Falling (with or without the slap) is only a small portion of ukemi. Talking about ukemi in just that aspect is like talking about one individual player while watching a football game. You're missing the bigger picture.

We learn to roll and fall for safety reasons, not ukemi reasons. We initially learn to slap while falling for safety reasons, not principle. That's an important aspect to remember.

Initially, while performing techniques, people have to have a vehicle for safe practice. Rolling and falling are that vehicle. It's a beginner's tactic until the student progresses enough to start understanding ukemi.
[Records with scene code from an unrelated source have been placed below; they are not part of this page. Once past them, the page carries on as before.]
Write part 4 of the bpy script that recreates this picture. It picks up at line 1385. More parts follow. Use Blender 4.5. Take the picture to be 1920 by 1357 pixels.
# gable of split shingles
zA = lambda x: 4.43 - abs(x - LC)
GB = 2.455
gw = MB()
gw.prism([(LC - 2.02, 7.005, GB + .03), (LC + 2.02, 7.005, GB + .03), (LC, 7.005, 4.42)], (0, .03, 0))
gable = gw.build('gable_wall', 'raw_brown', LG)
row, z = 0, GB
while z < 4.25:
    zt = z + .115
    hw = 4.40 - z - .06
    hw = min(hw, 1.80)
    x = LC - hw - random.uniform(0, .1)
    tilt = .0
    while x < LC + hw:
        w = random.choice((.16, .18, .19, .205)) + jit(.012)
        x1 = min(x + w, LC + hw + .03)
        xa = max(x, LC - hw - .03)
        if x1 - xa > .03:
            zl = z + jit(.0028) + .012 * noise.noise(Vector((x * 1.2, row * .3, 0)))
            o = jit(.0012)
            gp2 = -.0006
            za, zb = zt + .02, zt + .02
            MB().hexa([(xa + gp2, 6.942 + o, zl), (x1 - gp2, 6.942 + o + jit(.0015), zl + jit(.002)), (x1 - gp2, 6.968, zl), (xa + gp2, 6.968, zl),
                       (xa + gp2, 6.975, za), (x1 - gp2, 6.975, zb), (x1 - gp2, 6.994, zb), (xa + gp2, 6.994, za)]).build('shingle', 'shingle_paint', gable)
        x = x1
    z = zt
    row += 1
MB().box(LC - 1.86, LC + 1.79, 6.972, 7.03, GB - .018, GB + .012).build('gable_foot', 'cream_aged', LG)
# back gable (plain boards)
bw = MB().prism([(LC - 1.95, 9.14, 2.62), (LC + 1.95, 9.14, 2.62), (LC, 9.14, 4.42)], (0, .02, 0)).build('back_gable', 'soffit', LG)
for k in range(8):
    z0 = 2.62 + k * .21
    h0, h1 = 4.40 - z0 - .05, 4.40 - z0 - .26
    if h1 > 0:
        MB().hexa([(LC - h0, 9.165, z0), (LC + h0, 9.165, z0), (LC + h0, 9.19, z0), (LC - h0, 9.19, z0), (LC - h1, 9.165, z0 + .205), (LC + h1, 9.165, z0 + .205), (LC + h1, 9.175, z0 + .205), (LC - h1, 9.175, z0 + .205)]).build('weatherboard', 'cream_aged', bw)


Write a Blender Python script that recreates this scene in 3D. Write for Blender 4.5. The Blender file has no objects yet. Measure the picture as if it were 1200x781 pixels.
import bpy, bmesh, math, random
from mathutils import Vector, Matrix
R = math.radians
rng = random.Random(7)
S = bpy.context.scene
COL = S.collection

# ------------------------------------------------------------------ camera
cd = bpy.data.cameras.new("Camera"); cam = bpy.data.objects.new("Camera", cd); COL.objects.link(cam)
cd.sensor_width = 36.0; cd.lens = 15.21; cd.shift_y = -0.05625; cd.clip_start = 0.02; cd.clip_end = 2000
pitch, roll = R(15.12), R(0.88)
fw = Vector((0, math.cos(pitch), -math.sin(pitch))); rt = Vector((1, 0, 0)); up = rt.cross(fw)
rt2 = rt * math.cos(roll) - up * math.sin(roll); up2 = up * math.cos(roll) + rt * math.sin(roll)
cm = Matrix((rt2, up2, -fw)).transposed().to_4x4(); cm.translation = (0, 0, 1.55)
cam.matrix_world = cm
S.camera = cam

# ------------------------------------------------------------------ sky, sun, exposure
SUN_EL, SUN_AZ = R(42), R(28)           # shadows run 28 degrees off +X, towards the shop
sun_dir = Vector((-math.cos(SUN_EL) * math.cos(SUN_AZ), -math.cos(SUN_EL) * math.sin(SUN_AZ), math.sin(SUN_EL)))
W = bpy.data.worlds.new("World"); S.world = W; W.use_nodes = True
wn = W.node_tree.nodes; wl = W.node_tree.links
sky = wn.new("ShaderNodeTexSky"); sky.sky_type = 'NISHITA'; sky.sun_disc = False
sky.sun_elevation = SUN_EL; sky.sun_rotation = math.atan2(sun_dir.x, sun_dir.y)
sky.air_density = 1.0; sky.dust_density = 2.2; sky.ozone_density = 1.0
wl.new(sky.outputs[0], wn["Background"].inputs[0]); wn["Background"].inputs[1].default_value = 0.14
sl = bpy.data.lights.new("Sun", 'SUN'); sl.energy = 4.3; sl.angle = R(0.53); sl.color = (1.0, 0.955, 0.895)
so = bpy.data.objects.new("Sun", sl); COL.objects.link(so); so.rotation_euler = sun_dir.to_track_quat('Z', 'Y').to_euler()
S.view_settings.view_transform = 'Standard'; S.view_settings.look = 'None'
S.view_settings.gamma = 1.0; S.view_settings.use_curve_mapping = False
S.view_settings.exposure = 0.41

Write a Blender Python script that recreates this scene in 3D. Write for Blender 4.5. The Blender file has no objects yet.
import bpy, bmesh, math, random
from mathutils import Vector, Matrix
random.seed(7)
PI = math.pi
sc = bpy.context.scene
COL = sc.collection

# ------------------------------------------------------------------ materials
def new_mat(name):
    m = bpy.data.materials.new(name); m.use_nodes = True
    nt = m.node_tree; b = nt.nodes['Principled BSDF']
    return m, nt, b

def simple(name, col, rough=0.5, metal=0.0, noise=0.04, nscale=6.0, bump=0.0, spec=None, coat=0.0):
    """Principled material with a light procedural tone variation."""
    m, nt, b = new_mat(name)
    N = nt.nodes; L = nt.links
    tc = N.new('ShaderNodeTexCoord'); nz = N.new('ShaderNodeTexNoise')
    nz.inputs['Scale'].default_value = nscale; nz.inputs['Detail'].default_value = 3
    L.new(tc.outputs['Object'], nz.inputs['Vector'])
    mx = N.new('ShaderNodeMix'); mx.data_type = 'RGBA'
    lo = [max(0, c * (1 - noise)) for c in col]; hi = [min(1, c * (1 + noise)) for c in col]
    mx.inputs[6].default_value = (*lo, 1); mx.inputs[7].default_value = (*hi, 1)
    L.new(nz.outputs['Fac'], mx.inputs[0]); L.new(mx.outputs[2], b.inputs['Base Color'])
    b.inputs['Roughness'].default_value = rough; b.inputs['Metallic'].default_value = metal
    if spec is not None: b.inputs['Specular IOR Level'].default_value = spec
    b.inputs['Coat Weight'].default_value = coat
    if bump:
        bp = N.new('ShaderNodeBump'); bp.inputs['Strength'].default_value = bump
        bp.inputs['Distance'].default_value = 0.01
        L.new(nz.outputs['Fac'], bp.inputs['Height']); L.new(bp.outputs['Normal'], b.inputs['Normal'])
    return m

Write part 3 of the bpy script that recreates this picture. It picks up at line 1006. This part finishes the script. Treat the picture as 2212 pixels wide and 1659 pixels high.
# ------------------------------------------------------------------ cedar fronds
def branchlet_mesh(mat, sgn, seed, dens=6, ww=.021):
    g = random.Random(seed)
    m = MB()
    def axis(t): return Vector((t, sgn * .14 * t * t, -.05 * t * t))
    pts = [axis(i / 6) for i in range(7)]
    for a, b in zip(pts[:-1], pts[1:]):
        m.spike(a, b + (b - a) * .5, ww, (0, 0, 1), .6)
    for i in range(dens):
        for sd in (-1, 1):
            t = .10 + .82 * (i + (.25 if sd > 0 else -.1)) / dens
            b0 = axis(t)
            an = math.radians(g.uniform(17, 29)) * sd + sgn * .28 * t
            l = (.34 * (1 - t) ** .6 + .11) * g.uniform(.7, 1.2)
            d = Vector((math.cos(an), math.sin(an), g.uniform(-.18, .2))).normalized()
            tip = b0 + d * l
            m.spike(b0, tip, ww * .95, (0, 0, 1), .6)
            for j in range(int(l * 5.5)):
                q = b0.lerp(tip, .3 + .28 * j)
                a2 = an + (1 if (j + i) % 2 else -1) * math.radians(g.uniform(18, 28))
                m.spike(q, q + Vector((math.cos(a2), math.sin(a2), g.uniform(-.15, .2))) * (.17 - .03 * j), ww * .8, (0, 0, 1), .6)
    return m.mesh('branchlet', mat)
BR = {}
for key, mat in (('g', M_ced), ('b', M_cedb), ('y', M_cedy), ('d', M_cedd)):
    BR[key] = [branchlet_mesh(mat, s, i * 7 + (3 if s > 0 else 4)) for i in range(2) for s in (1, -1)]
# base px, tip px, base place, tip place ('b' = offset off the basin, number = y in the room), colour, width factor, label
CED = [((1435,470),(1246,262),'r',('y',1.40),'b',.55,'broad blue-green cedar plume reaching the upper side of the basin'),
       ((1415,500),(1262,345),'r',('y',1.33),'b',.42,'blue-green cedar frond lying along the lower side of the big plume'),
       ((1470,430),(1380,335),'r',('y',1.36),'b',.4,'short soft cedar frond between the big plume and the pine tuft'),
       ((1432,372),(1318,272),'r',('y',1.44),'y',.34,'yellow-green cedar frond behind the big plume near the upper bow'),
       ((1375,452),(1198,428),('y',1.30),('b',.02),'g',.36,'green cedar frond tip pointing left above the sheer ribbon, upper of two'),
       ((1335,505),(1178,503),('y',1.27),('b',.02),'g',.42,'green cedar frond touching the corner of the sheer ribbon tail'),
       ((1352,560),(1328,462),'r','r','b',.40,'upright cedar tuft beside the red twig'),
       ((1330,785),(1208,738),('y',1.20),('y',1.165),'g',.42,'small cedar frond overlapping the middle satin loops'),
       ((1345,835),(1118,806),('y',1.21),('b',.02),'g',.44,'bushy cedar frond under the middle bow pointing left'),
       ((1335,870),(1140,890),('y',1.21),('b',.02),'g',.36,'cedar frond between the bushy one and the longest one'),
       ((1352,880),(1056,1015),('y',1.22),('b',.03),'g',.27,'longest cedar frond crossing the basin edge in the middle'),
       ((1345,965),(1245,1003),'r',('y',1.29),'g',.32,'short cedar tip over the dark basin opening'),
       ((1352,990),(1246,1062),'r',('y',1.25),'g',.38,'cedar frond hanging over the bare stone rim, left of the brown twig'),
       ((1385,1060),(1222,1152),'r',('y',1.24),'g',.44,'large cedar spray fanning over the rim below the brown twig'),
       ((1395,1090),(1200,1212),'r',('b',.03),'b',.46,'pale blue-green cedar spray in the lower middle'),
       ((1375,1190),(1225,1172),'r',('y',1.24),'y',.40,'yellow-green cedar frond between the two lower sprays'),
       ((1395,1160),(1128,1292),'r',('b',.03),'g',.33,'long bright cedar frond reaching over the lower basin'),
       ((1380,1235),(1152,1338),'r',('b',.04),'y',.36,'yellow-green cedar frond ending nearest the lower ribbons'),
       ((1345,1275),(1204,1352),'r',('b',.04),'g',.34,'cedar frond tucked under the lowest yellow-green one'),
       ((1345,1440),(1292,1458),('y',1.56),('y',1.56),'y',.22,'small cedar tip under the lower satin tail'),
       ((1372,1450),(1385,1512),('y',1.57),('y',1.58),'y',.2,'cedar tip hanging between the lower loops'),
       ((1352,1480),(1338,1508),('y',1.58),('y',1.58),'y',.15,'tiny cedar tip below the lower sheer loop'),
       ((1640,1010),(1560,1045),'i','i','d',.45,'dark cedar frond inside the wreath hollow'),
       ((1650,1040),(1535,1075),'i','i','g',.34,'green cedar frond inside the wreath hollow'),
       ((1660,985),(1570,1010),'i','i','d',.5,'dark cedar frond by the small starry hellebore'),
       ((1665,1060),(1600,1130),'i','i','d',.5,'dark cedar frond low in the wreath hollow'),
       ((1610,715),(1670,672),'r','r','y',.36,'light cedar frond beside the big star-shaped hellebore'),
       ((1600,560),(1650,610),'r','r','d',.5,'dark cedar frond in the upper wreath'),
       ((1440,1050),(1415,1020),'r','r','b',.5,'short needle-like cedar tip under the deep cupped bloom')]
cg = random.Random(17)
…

All this slapping the mat is just a beginning learning procedure such that students can use energy and intent in an attack while also learning ukemi (not rolling and falling).

We learn to slap because it gets the body into a safer position when landing. It supposedly also distributes the force when landing. Again, this is a safety tactic so that a student doesn't end up landing on their head and/or neck.

Ukemi isn't rolling and falling. If you're at that point where you are rolling and/or falling, you've lost most of your ukemi and you're basically in the last ditch effort to save your body.

Ukemi is receiving energy and manipulating energy. Sort of like what Aikido is about. When someone is trying to do something to you and giving you energy, how you receive that energy is ukemi.

When you attack someone and they use Aikido, most of what's coming back at you is your own energy. What you do with it is ukemi. Good ukemi means you can keep your center and effect the other person. You'll hear this called reversing technique. Bad ukemi means you were fairly clueless about the resulting energy coming back and now you're in that situation where you have to roll or fall.

For example, when Dan did the no inch punch, my ukemi sucked. I couldn't receive the energy properly so my last resort was to fall backwards, which I did. There was no slapping. Just a nice, soft backwards fall onto the ground. The former was advanced ukemi which I failed and the latter was basic ukemi which I passed.

When talking about rolling and falling, well, IMO, most of the true ukemi has passed by that point. What one is doing now is merely receiving the ground in a safe manner. Nothing special about that. Most beginners can accomplish that in a relatively short amount of time.